Couple set to open Maine Coast Craft School
As Drew and Louise Langsner wind down 40 years of teaching and boarding guests at their school, Country Workshops in Marshall, N.C., their friends Kenneth and Angela Kortemeier are creating…
As Drew and Louise Langsner wind down 40 years of teaching and boarding guests at their school, Country Workshops in Marshall, N.C., their friends Kenneth and Angela Kortemeier are creating a traditional woodworking school in Bristol, Maine.
The Kortemeiers have scheduled a late-July opening for the Maine Coast Craft School, specializing in hand-tool use. Most classes will have about four students.
“We are modeling our school after Country Workshops in a lot of ways with both the school and the business aspect of it. Drew is just a really smart and organized person. He is a main adviser to us. We really like how he and Louise created their business and their school,” Angela Kortemeier says.
Kenneth Kortemeier will be the primary instructor. His experience includes furniture making, boatbuilding and restoration carpentry. He interned at Country Workshops in the 1990s and apprenticed with Welsh chairmaker John Brown. He has also worked and taught classes at the Carpenter’s Boat Shop in Pemaquid, Maine, for more than 10 years.

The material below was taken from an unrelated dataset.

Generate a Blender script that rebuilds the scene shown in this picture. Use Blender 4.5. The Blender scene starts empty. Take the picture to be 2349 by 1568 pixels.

The Kortemeiers considered locating their school at Country Workshops, but decided on Maine for its amenities.
“Here it’s only 10 minutes to a grocery store and not 40 minutes down a steep mountain. The first year we won’t be doing lodging, but some of our neighbors are doing B&Bs for students and I’ll be cooking lunch for people,” Angela Kortemeier says.
The school, built with reclaimed lumber, will use solar power for lights and firewood for heat. The first project classes will cover ladderback and Welsh Windsor stick chairs, wheelbarrows and bowl carving.